• Task directions
Transcribe the whole listing without a single picture.

[start of Material shown]

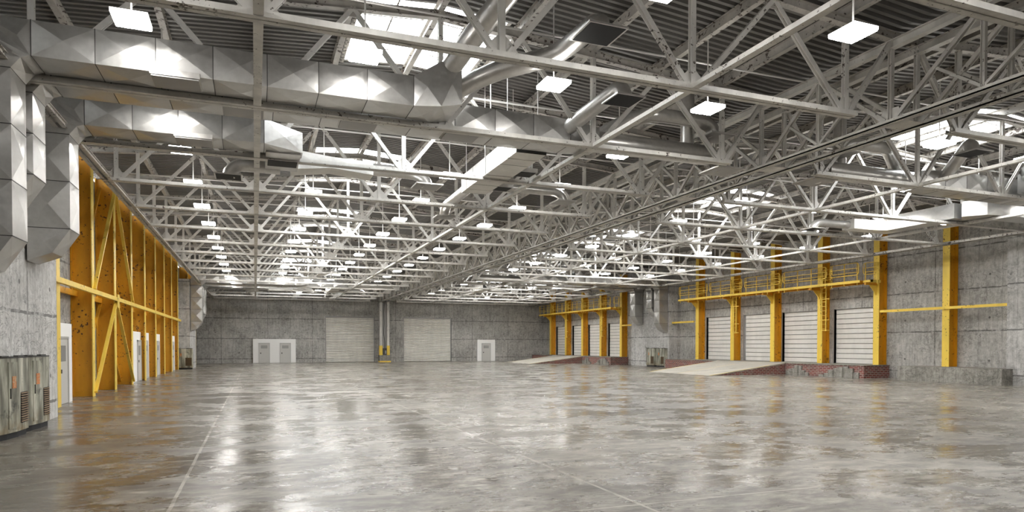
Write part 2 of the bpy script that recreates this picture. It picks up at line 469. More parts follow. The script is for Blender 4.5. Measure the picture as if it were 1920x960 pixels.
# central twin girder
for gi, gx in enumerate((13.2, 14.0)):
    g = empty('lattice_girder', (gx, 0, 0), 'long lattice girder down the middle of the hall, %s one of the pair' % ('left','right')[gi], 'girder', 'central twin girders')
    zt = ZC + 1.72; zb = ZC - .02
    for dx in (-.055, .055):
        m = MB(); m.box((dx-.045, Y0+.3, zb), (dx+.045, YB-.05, zb+.03)); m.box((dx+math.copysign(.045,dx), Y0+.3, zb), (dx+math.copysign(.03,dx), YB-.05, zb+.09)); m.build('bottom_chord', 'girder', g)
    m = MB(); m.hsec((0, Y0+.3, zt), (0, YB-.05, zt), .18, .18); m.build('top_chord', 'girder', g)
    k = 0
    for y in TY:
        if y > YB: continue
        for dy in (0, 2.03):
            yy = y + dy
            if yy > YB-.3: continue
            m = MB(); m.hsec((0, yy, zb+.05), (0, yy, zt), .10 if dy == 0 else .08, .09, .014, (0,1,0)); m.build('post', 'girder', g)
        for sg in (-1, 1):
            if y + sg*2.03 > YB-.2: continue
            m = MB(); m.hsec((0, y+sg*.12, zb+.1), (0, y+sg*2.03, zt-.05), .09, .09, .014, (1,0,0)); m.build('diagonal', 'girder', g)
            m = MB(); m.bar((0, y+sg*2.03, zb+.1), (0, y+sg*1.02, (zb+zt)/2), .06, .06); m.build('brace', 'girder', g)
        if gi == 0:
            m = MB(); m.box((.0, y-.28, zb+.03), (.8, y+.28, zb+.045)); m.build('batten_plate', 'girder', g)
        m = MB(); m.prism([(y-.32, zb+.02), (y+.32, zb+.02), (y+.2, zb+.34), (y-.2, zb+.34)], 0, -.012, .012); m.build('gusset_plate', 'girder', g)

# cross pipes above the lamps
LY = [12.97 + 4.05*k for k in range(-2, 15)]
for bi, (x0, x1, side) in enumerate(((XL+.1, 13.0, 'left'), (14.2, XR-.05, 'right'))):
    for k, y in enumerate(LY):
        m = MB(); m.tube([(x0, y+.12, H+6.62), (x1, y+.12, H+6.62)], .026, 6)
        tag(m.build('conduit_pipe', 'rod'), 'thin white pipe crossing the %s bay above the lamps, %s pipe from the camera' % (side, ORD[k]), 'pipe', 'pipes crossing the %s bay' % side)

# pendant lamps
def lamp_proto():
    r = bpy.data.objects.new('pendant_lamp', None); COL.objects.link(r)
    s = .28; h = MB(); h.box((-s,-s,.012), (s,s,.07)); h.build('housing', 'rim', r)
    d = MB(); d.box((-s+.01,-s+.01,-.008), (s-.01,s-.01,.012)); d.build('diffuser', 'lamp', r)
    q = MB(); q.tube([(0,0,.07),(0,0,2.05)], .016, 6); q.build('rod', 'rod', r)
    return r
LX = [-1.92, 2.0, 5.95, 9.9, 17.6, 21.4, 25.2, 29.1]
CN = ['closest to the left wall','second from left wall','third from left wall','just left of central girder',
      'just right of central girder','second right of central girder','third right of central girder','closest to the docks']
SYS = [(-1, 13.9, 'near left pier'), (-1, 58.45, 'far left pier'), (1, 13.9, 'near right pier'), (1, 48.45, 'middle right pier')]
def in_duct(x, y):
    for sd, Yo, _ in SYS:
        S = lambda v: v if sd < 0 else 28.22 - v
        for (a, b, xe) in ((0, .86, 5), (1.22, 2.1, 13), (3.9, 4.8, 2), (5.4, 6.9, 5.5)):
            lo, hi = sorted((S(-5), S(xe)))
            if Yo + a - .34 < y < Yo + b + .34 and lo - .3 < x < hi + .3: return True
    return False
lp = lamp_proto(); lk = list(lp.children); first = True
for i, x in enumerate(LX):
    for k, y in enumerate(LY):
        if (y > 40 and in_duct(x, y)) or (i == 1 and k == 3): continue
        if first: t = lp; first = False
        else:
            t = lp.copy(); COL.objects.link(t)
            for ch in lk:
                c = ch.copy(); COL.objects.link(c); c.parent = t
                if ch.name.startswith('rod'): c.scale.z = 1
        t.location = (x, y, H + 5.50)
        tag(t, 'lit square lamp, %s from the camera in the row %s' % (ORD[k-1], CN[i]) if k else 'unseen square lamp added to light the near floor, row %s' % CN[i], 'lamp', 'square pendant lamps')  # nearest row is out of view, added for light on the near floor

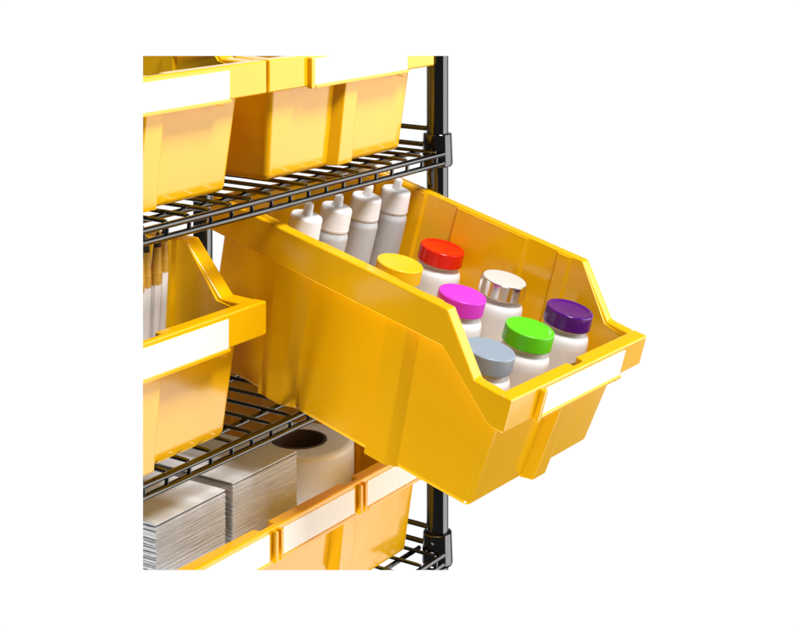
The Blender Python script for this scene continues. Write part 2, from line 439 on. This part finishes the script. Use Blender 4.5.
# ------------------------------------------------------------------ studio: white sweep behind, dark in front, softboxes
w = bpy.data.worlds.new('World'); S.world = w; w.use_nodes = True
nt = w.node_tree; bg = nt.nodes['Background']
tc = nt.nodes.new('ShaderNodeTexCoord'); vm = nt.nodes.new('ShaderNodeVectorMath'); vm.operation = 'DOT_PRODUCT'
vm.inputs[1].default_value = (FWD.x, FWD.y, 0)
nt.links.new(tc.outputs['Generated'], vm.inputs[0])
def ramp(sock, lo, hi):
    m = nt.nodes.new('ShaderNodeMapRange'); m.interpolation_type = 'SMOOTHSTEP'
    m.inputs['From Min'].default_value = lo; m.inputs['From Max'].default_value = hi
    nt.links.new(sock, m.inputs['Value']); return m.outputs['Result']
sp = nt.nodes.new('ShaderNodeSeparateXYZ'); nt.links.new(tc.outputs['Generated'], sp.inputs[0])
mul = nt.nodes.new('ShaderNodeMath'); mul.operation = 'MULTIPLY'
nt.links.new(ramp(vm.outputs['Value'], .5, .75), mul.inputs[0]); nt.links.new(ramp(sp.outputs['Z'], .38, .12), mul.inputs[1])
mul2 = nt.nodes.new('ShaderNodeMath'); mul2.operation = 'MULTIPLY'
nt.links.new(mul.outputs[0], mul2.inputs[0]); nt.links.new(ramp(sp.outputs['Z'], -.57, -.46), mul2.inputs[1])
mr = nt.nodes.new('ShaderNodeMapRange'); mr.inputs['To Min'].default_value = .07; mr.inputs['To Max'].default_value = 1.02
nt.links.new(mul2.outputs[0], mr.inputs['Value']); nt.links.new(mr.outputs['Result'], bg.inputs['Strength'])
bg.inputs['Color'].default_value = (1, 1, 1, 1)

def softbox(name, loc, target, sx, sy, power, col=(1, .98, .95)):
    l = bpy.data.lights.new(name, 'AREA'); l.shape = 'RECTANGLE'; l.size = sx; l.size_y = sy; l.energy = power; l.color = col
    o = bpy.data.objects.new(name, l); COL.objects.link(o); o.location = loc
    o.rotation_euler = (Vector(target)-Vector(loc)).to_track_quat('-Z', 'Y').to_euler()
T = (-.15, 0, -.4)
softbox('softbox_front', (.90, -1.42, -.60), (-.15, 0, -.52), 1.75, 2.8, 44)
softbox('softbox_left', (-1.10, .25, -2.20), (-.25, -.1, -.45), .8, .8, 66)
softbox('softbox_top', (-.34, -1.05, 1.3), (-.1, -.15, -.4), .5, .5, 54)
softbox('softbox_back', (1.30, .85, .62), (-.1, -.05, -.35), .35, .35, 3)

S.view_settings.view_transform = 'Standard'; S.view_settings.look = 'None'
S.view_settings.gamma = 1; S.view_settings.exposure = 0
S.render.engine = 'CYCLES'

[end of Material shown]

• Exercise output
Write part 2 of the bpy script that recreates this picture. It picks up at line 469. More parts follow. The script is for Blender 4.5. Measure the picture as if it were 1920x960 pixels.
# central twin girder
for gi, gx in enumerate((13.2, 14.0)):
    g = empty('lattice_girder', (gx, 0, 0), 'long lattice girder down the middle of the hall, %s one of the pair' % ('left','right')[gi], 'girder', 'central twin girders')
    zt = ZC + 1.72; zb = ZC - .02
    for dx in (-.055, .055):
        m = MB(); m.box((dx-.045, Y0+.3, zb), (dx+.045, YB-.05, zb+.03)); m.box((dx+math.copysign(.045,dx), Y0+.3, zb), (dx+math.copysign(.03,dx), YB-.05, zb+.09)); m.build('bottom_chord', 'girder', g)
    m = MB(); m.hsec((0, Y0+.3, zt), (0, YB-.05, zt), .18, .18); m.build('top_chord', 'girder', g)
    k = 0
    for y in TY:
        if y > YB: continue
        for dy in (0, 2.03):
            yy = y + dy
            if yy > YB-.3: continue
            m = MB(); m.hsec((0, yy, zb+.05), (0, yy, zt), .10 if dy == 0 else .08, .09, .014, (0,1,0)); m.build('post', 'girder', g)
        for sg in (-1, 1):
            if y + sg*2.03 > YB-.2: continue
            m = MB(); m.hsec((0, y+sg*.12, zb+.1), (0, y+sg*2.03, zt-.05), .09, .09, .014, (1,0,0)); m.build('diagonal', 'girder', g)
            m = MB(); m.bar((0, y+sg*2.03, zb+.1), (0, y+sg*1.02, (zb+zt)/2), .06, .06); m.build('brace', 'girder', g)
        if gi == 0:
            m = MB(); m.box((.0, y-.28, zb+.03), (.8, y+.28, zb+.045)); m.build('batten_plate', 'girder', g)
        m = MB(); m.prism([(y-.32, zb+.02), (y+.32, zb+.02), (y+.2, zb+.34), (y-.2, zb+.34)], 0, -.012, .012); m.build('gusset_plate', 'girder', g)

# cross pipes above the lamps
LY = [12.97 + 4.05*k for k in range(-2, 15)]
for bi, (x0, x1, side) in enumerate(((XL+.1, 13.0, 'left'), (14.2, XR-.05, 'right'))):
    for k, y in enumerate(LY):
        m = MB(); m.tube([(x0, y+.12, H+6.62), (x1, y+.12, H+6.62)], .026, 6)
        tag(m.build('conduit_pipe', 'rod'), 'thin white pipe crossing the %s bay above the lamps, %s pipe from the camera' % (side, ORD[k]), 'pipe', 'pipes crossing the %s bay' % side)

# pendant lamps
def lamp_proto():
    r = bpy.data.objects.new('pendant_lamp', None); COL.objects.link(r)
    s = .28; h = MB(); h.box((-s,-s,.012), (s,s,.07)); h.build('housing', 'rim', r)
    d = MB(); d.box((-s+.01,-s+.01,-.008), (s-.01,s-.01,.012)); d.build('diffuser', 'lamp', r)
    q = MB(); q.tube([(0,0,.07),(0,0,2.05)], .016, 6); q.build('rod', 'rod', r)
    return r
LX = [-1.92, 2.0, 5.95, 9.9, 17.6, 21.4, 25.2, 29.1]
CN = ['closest to the left wall','second from left wall','third from left wall','just left of central girder',
      'just right of central girder','second right of central girder','third right of central girder','closest to the docks']
SYS = [(-1, 13.9, 'near left pier'), (-1, 58.45, 'far left pier'), (1, 13.9, 'near right pier'), (1, 48.45, 'middle right pier')]
def in_duct(x, y):
    for sd, Yo, _ in SYS:
        S = lambda v: v if sd < 0 else 28.22 - v
        for (a, b, xe) in ((0, .86, 5), (1.22, 2.1, 13), (3.9, 4.8, 2), (5.4, 6.9, 5.5)):
            lo, hi = sorted((S(-5), S(xe)))
            if Yo + a - .34 < y < Yo + b + .34 and lo - .3 < x < hi + .3: return True
    return False
lp = lamp_proto(); lk = list(lp.children); first = True
for i, x in enumerate(LX):
    for k, y in enumerate(LY):
        if (y > 40 and in_duct(x, y)) or (i == 1 and k == 3): continue
        if first: t = lp; first = False
        else:
            t = lp.copy(); COL.objects.link(t)
            for ch in lk:
                c = ch.copy(); COL.objects.link(c); c.parent = t
                if ch.name.startswith('rod'): c.scale.z = 1
        t.location = (x, y, H + 5.50)
        tag(t, 'lit square lamp, %s from the camera in the row %s' % (ORD[k-1], CN[i]) if k else 'unseen square lamp added to light the near floor, row %s' % CN[i], 'lamp', 'square pendant lamps')  # nearest row is out of view, added for light on the near floor

The Blender Python script for this scene continues. Write part 2, from line 439 on. This part finishes the script. Use Blender 4.5.
# ------------------------------------------------------------------ studio: white sweep behind, dark in front, softboxes
w = bpy.data.worlds.new('World'); S.world = w; w.use_nodes = True
nt = w.node_tree; bg = nt.nodes['Background']
tc = nt.nodes.new('ShaderNodeTexCoord'); vm = nt.nodes.new('ShaderNodeVectorMath'); vm.operation = 'DOT_PRODUCT'
vm.inputs[1].default_value = (FWD.x, FWD.y, 0)
nt.links.new(tc.outputs['Generated'], vm.inputs[0])
def ramp(sock, lo, hi):
    m = nt.nodes.new('ShaderNodeMapRange'); m.interpolation_type = 'SMOOTHSTEP'
    m.inputs['From Min'].default_value = lo; m.inputs['From Max'].default_value = hi
    nt.links.new(sock, m.inputs['Value']); return m.outputs['Result']
sp = nt.nodes.new('ShaderNodeSeparateXYZ'); nt.links.new(tc.outputs['Generated'], sp.inputs[0])
mul = nt.nodes.new('ShaderNodeMath'); mul.operation = 'MULTIPLY'
nt.links.new(ramp(vm.outputs['Value'], .5, .75), mul.inputs[0]); nt.links.new(ramp(sp.outputs['Z'], .38, .12), mul.inputs[1])
mul2 = nt.nodes.new('ShaderNodeMath'); mul2.operation = 'MULTIPLY'
nt.links.new(mul.outputs[0], mul2.inputs[0]); nt.links.new(ramp(sp.outputs['Z'], -.57, -.46), mul2.inputs[1])
mr = nt.nodes.new('ShaderNodeMapRange'); mr.inputs['To Min'].default_value = .07; mr.inputs['To Max'].default_value = 1.02
nt.links.new(mul2.outputs[0], mr.inputs['Value']); nt.links.new(mr.outputs['Result'], bg.inputs['Strength'])
bg.inputs['Color'].default_value = (1, 1, 1, 1)

def softbox(name, loc, target, sx, sy, power, col=(1, .98, .95)):
    l = bpy.data.lights.new(name, 'AREA'); l.shape = 'RECTANGLE'; l.size = sx; l.size_y = sy; l.energy = power; l.color = col
    o = bpy.data.objects.new(name, l); COL.objects.link(o); o.location = loc
    o.rotation_euler = (Vector(target)-Vector(loc)).to_track_quat('-Z', 'Y').to_euler()
T = (-.15, 0, -.4)
softbox('softbox_front', (.90, -1.42, -.60), (-.15, 0, -.52), 1.75, 2.8, 44)
softbox('softbox_left', (-1.10, .25, -2.20), (-.25, -.1, -.45), .8, .8, 66)
softbox('softbox_top', (-.34, -1.05, 1.3), (-.1, -.15, -.4), .5, .5, 54)
softbox('softbox_back', (1.30, .85, .62), (-.1, -.05, -.35), .35, .35, 3)

S.view_settings.view_transform = 'Standard'; S.view_settings.look = 'None'
S.view_settings.gamma = 1; S.view_settings.exposure = 0
S.render.engine = 'CYCLES'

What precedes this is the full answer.